Toute personne en situation de mener des décisions collectives aura expérimenté que le format choisi pour la décision influe de manière significative sur l’issue des décisions : majorité, consensus, vote express ou non ? Combien de participants autour de la table ?
La COP21 a décidé de décider sous le format consensuel : chaque partie autour de la table est égale en voix, le vote est exclu (il mettrait en exergue les minoritaires, et pourrait empêcher la mise en place des décisions), le texte doit être adopté par tous, comme signe de son universalité.
La COP21 a également choisi de réunir la totalité des pays, en écho à la dimension planétaire de l’enjeu, quitte à prendre le risque que des pays de moindre impact sur les émissions de gaz à effet de serre mettent en échec un potentiel accord.
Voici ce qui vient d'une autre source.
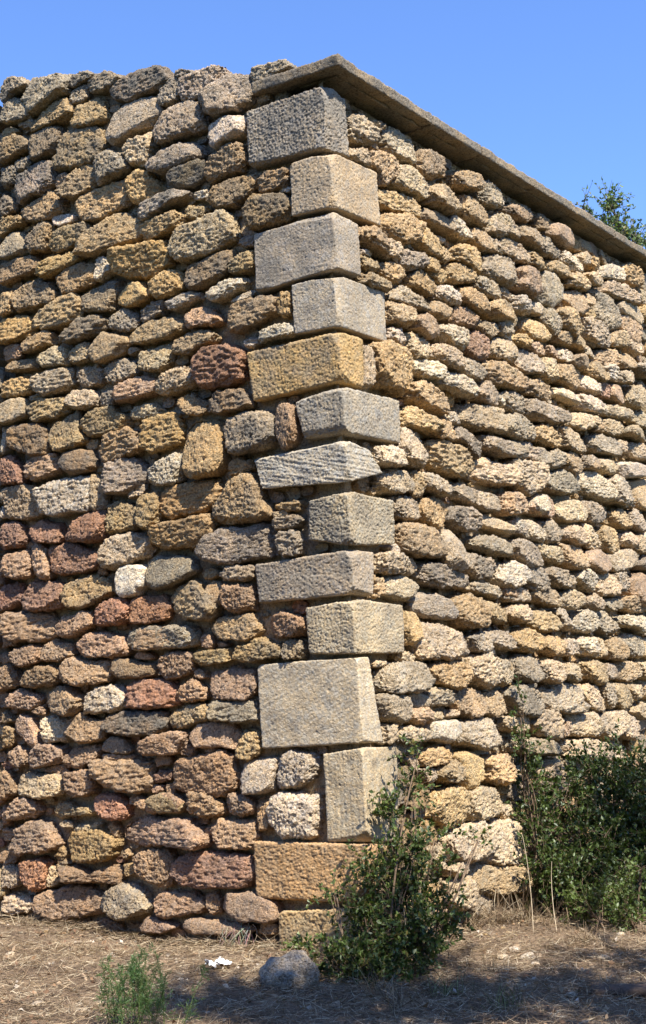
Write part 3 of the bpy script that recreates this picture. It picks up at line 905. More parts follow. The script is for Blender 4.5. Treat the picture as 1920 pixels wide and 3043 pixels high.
    d = (D*0.016*wd*min(1, rm/0.06) + rough*min(1, rm/0.04)*(wf*(0.006*fine+0.0075*grit)+wb*0.006*bed+wp*0.017*pit+wf*0.016*np.minimum(0, noise(W, 52, sd+8)+.2)))
    W = W + Nn*(d*mask)[:, None]
    return W, Fc
def disp_generic(V, Fc, amp, sd, lowamp=0.006, stri=None):
    N = vnormals(V, Fc)
    d = lowamp*noise(V, 7, sd) + amp*(0.2*noise(V, 33, sd+2) + 0.6*noise(V, 70, sd+3) + 0.8*noise(V, 115, sd+5) + 2.4*np.minimum(0, noise(V, 52, sd+4)+0.34) + 1.2*np.minimum(0, noise(V, 16, sd+6)+0.42))
    if stri is not None:
        ca, sa, am = stri
        a = (V @ LD)*ca + V[:, 2]*sa; b = -(V @ LD)*sa + V[:, 2]*ca
        d = d + am*noise(np.stack([a*5, b*60, V[:, 0]*0], 1), 1.0, sd+9)
    return V + N*d[:, None]
wall = empty('stone_wall', tuple(CB), 'old rubble stone wall corner with dressed quoins and a coping', 'stone wall'); wall['kind'] = 'thing'
class Heap:                                     # many meshes gathered into one
    def __init__(s): s.V = []; s.F = []; s.T = []; s.n = 0
    def add(s, V, Fc, t):
        s.V.append(V); s.F.append(Fc+s.n); s.n += len(V)
        t = np.asarray(t, np.float32); s.T.append(np.tile(t, (len(V), 1)) if t.ndim == 1 else t)
    def build(s, name, mat, parent=None, smooth=True, origin=None):
        return mesh_obj(name, np.vstack(s.V), np.vstack(s.F), mat, parent, np.vstack(s.T), smooth, origin)
def tint_of(code, rng):
    mx_ = 0.12 if code in 'prR' else 0.34; c = (np.array(TINT[code])*(1-mx_)+np.array([.42,.35,.26])*mx_)*rng.uniform(0.86, 1.14); c = c*np.array([rng.uniform(.96, 1.04), 1, rng.uniform(.94, 1.06)])
    return np.r_[c, np.clip(CRUST[code]*rng.uniform(0.5, 1.5), 0, 1)]
stones = []
for side, txt in (('L', LEFT), ('R', RIGHT)):
    for code, poly in parse(txt):
        pp = [hit(x, y, side, 0.05) for x, y in poly]
        c, R, A = radial(pp)
        px = 0.5*abs(sum(poly[i-1][0]*poly[i][1]-poly[i][0]*poly[i-1][1] for i in range(len(poly))))
        stones.append([side, code, c, R, A, px])
order = sorted(range(len(stones)), key=lambda i: -stones[i][5]); big = set(order[:100])
CELL = 0.02
cover = {'L': np.zeros((400, 420), bool), 'R': np.zeros((520, 420), bool)}   # s -0.1.., z -0.3..
def mark(side, c, R, k=1.0):
    g = cover[side]; rm = R.max()*k
    i0, i1 = int((c[0]-rm+.1)/CELL), int((c[0]+rm+.1)/CELL)+2; j0, j1 = int((c[1]-rm+.3)/CELL), int((c[1]+rm+.3)/CELL)+2
    i0, j0 = max(i0, 0), max(j0, 0); i1, j1 = min(i1, g.shape[0]), min(j1, g.shape[1])
    if i1 <= i0 or j1 <= j0: return
    S, Z = np.meshgrid(np.arange(i0, i1)*CELL-.1-c[0], np.arange(j0, j1)*CELL-.3-c[1], indexing='ij')
    a = np.arctan2(Z, S) % (2*math.pi); r = R[(a/(2*math.pi)*len(R)).astype(int) % len(R)]*k
    g[i0:i1, j0:j1] |= np.hypot(S, Z) < r
rest = Heap(); GROW = 1.04
LAB = dict(R='brick-red stone', r='dark red stone', W='smooth white limestone block', k='blackened stone')
for i, (side, code, c, R, A, px) in enumerate(stones):
    rng = np.random.default_rng(1000+i); mark(side, c, R*GROW)
    H = float(np.clip(math.sqrt(A)*0.40, 0.035, 0.08))*rng.uniform(0.75, 1.3)
    dist = 8.7 + (c[0]*0.85 if side == 'R' else c[0]*0.55)
    step = 0.0046*dist/8.7
    V, Fc = stone_mesh(side, c, R*(GROW if side == 'L' else 1.035), H*(1 if side == 'L' else 1.25), rng, step, 0.25 if code == 'W' else (1.0 if side == 'L' else 1.4))
    t = tint_of(code, rng)
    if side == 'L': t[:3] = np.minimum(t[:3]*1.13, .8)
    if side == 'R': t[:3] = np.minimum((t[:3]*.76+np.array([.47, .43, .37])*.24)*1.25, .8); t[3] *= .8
    if i in big:
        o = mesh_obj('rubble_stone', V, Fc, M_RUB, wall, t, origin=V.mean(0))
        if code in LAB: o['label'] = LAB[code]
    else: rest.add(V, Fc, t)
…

Les avantages de la décision par consensus sont nombreux, et répondent exactement à ce que l’humanité cherche à réaliser dans cette COP21 : l’appropriation de la décision par chacune des parties, permettant à la fois une facilitation de la mise en place et l’indispensable adhésion de tous les participants, est le gage de la réussite de ces décisions dans le temps.
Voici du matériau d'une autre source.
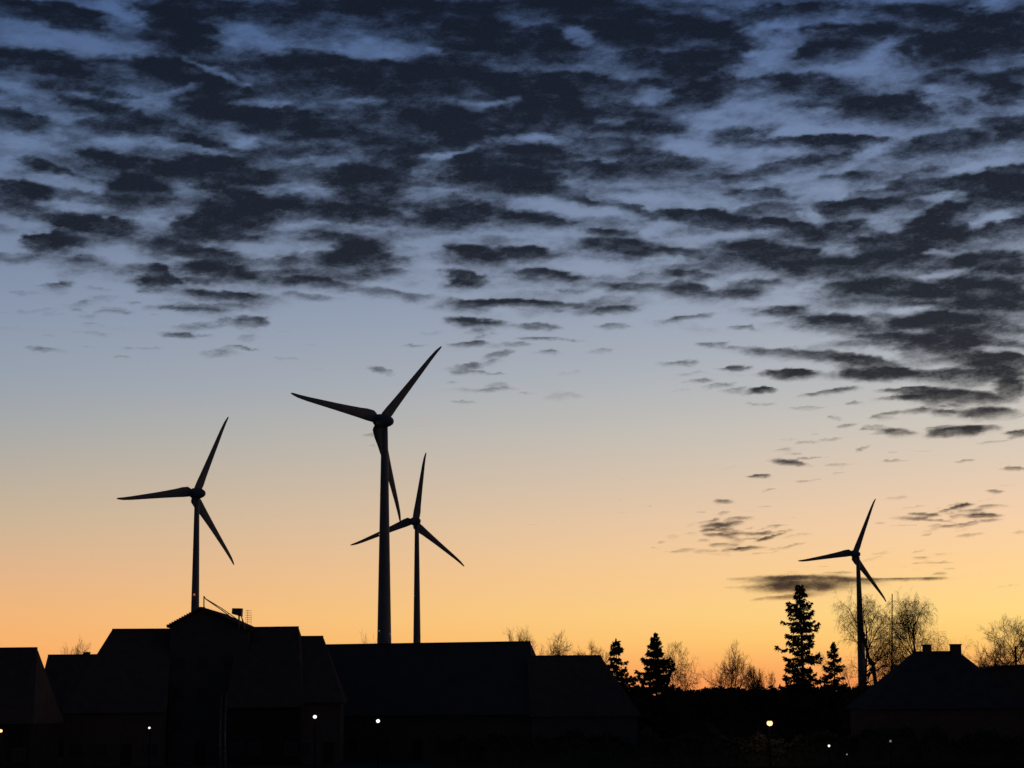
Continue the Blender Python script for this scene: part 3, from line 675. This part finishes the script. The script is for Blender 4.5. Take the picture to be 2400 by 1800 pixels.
# ------------------------------------------------------------------ trees
def rvec(): 
    while True:
        v = Vector((random.uniform(-1, 1), random.uniform(-1, 1), random.uniform(-1, 1)))
        if .01 < v.length < 1: return v.normalized()
def bare_tree(px, dist, top_py, width_px, label, weep=0.0, seed=1, group=None, lean=0.0, trunk_frac=.28, dens_=1.0, stems=1, barkm='bark', twr=.011, squash=1.0, levels=5):
    random.seed(seed)
    base = ground(px, dist); H = at(px, top_py, dist).z; W = width_px / FPX * dist / 2
    root = empty('bare_tree', base, 0, label, 'tree', group)
    tr_, br, tg = MB(), MB(), MB()
    def grow(p, d, ln, rad, lev):
        nseg = 4 if lev < 2 else 3
        pts = [p]; rads = [rad]; q = p; dd_ = d.normalized()
        for i in range(nseg):
            jit = .10 if lev == 0 else .22
            dd_ = (dd_ + rvec() * jit).normalized()
            if lev >= 1 and weep == 0: dd_ = (dd_ + Vector((0, 0, .10))).normalized()
            if weep and lev >= 3: dd_ = (dd_ + Vector((0, 0, -weep * (.3 if lev == 3 else (.8 if lev == 4 else 1.6))))).normalized()
            q = q + dd_ * ln / nseg; pts.append(q); rads.append(max(rad * (1 - .55 * (i + 1) / nseg), .004))
        mb = tr_ if lev == 0 else (br if lev <= 2 else tg)
        mb.tube(pts, rads, 8 if lev == 0 else (5 if lev <= 2 else 3), cap=False)
        if lev >= levels: return
        nch = [int(9 * dens_), 7, 6, 5, 4, 3][min(lev, 5)]
        for c in range(nch):
            f_ = (trunk_frac + (1 - trunk_frac) * (c + random.random()) / nch) if lev == 0 else (.25 + .75 * (c + random.random()) / nch)
            k = min(int(f_ * nseg), nseg - 1); fr = f_ * nseg - k
            s = pts[k].lerp(pts[k + 1], fr); ax = (pts[k + 1] - pts[k]).normalized()
            side = ax.cross(rvec()).normalized()
            spread = random.uniform(.55, .95) if lev == 0 else random.uniform(.5, 1.0)
            nd = (ax * (1 - spread * .45) + side * spread).normalized()
            if lev == 0:
                nl = H * .46 * random.uniform(.8, 1.15) * (1.15 - .6 * f_)
            else:
                nl = ln * random.uniform(.42, .62)
            grow(s, nd, nl, max(rads[k] * (.5 if lev == 0 else .55), twr * (1.6 if lev < 3 else 1)), lev + 1)
    for s in range(stems):
        off = Vector((random.uniform(-.6, .6), random.uniform(-.4, .4), 0)) if stems > 1 else Vector((0, 0, 0))
        ld = Vector((lean + (random.uniform(-.25, .25) if stems > 1 else 0), random.uniform(-.05, .05), 1))
        grow(off, ld, H * (.86 if stems == 1 else random.uniform(.7, .9)), H * .017 / (1 if stems == 1 else 1.3), 0)
    # fit into the size it has
    allv = tr_.v + br.v + tg.v; mxz = np.percentile([v[2] for v in tg.v], 99.7); xs = np.abs([v[0] for v in tg.v]); mw = np.percentile(xs, 97)
    sx = W / mw; sz = H / mxz
    for mb in (tr_, br, tg): mb.v = [(v[0] * sx, v[1] * sx, v[2] * sz) for v in mb.v]
    tk = tr_.build('trunk', M[barkm], root, True)
    br.build('branches', M[barkm], root)
    o = tg.build('twigs', M['twig'], root); o['kind'] = 'stuff'
    return root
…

Et pourtant, la décision par consensus s’accommode fort mal de l’une des contraintes majeures de cette conférence : la limite de temps.
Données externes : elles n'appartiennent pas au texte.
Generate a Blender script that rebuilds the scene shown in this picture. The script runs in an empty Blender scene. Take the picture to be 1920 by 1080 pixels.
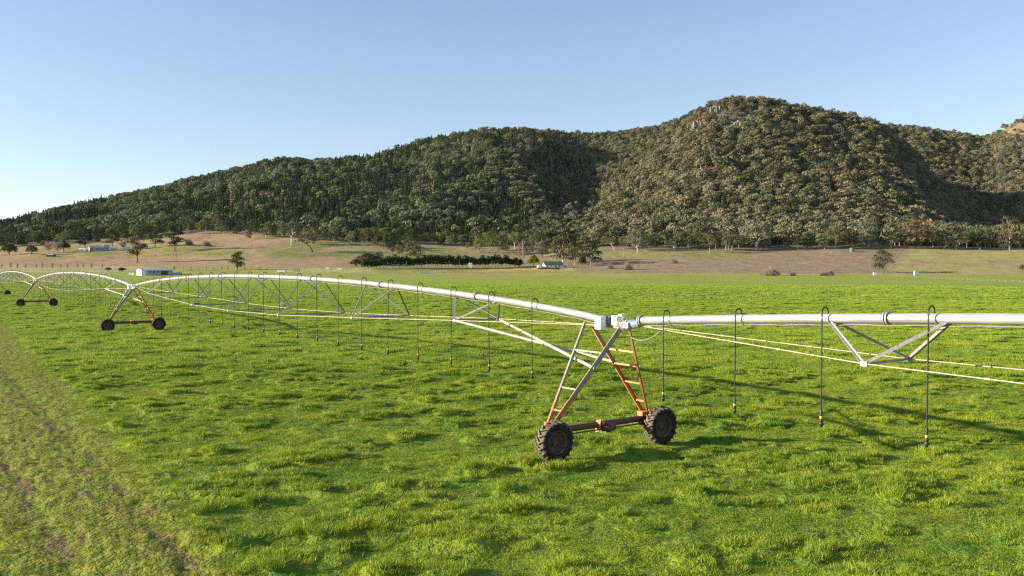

En effet, décider par consensus, c’est choisir de prendre tout le temps nécessaire pour un « réel » accord de tous, sur une solution créée presque de toutes pièces par le débat. Une sorte d’accord « idéal » qui satisferait chacun sans nécessiter de réel compromis.
Une quête impossible à réaliser dans un temps imparti. Le carburant du consensus, c’est bien le temps. Une ressource rare, s’il en est, et dont ne semble pas disposer la COP 21. Même si d’ores et déjà, le délai du 11 décembre ne sera pas tenu, même pour un accord non contraignant.
A un moment, le principe de réalité devrait, nous semble-t-il, amener les participants à prendre la décision de changer de format, à défaut de changer de référence temporelle vu l’urgence de la situation climatique. Mais assumer l’échec d’un format de décision consensuelle, et sauver la décision en changeant de format, nécessite la présence d’un ou plusieurs leaders forts pour emmener le groupe vers cette nouvelle modalité de décision et le succès. Qui serait légitime pour emmener cette action ? S’agirait-il des pays représentant par exemple 75% des émissions de CO2, ou à l’inverse, les 75% des pays les plus touchés par le réchauffement climatique ? Au-delà d’une question de légitimité, qui en prendra l’initiative ? Comme l’indique Jean-Louis Borloo, nous sommes sans doute arrivés au bout d’un processus de négociation. Ajoutons qu’il est probablement temps de passer à mode décisionnel plus tranchant et de penser autrement notre avenir afin d’assumer pleinement nos responsabilités.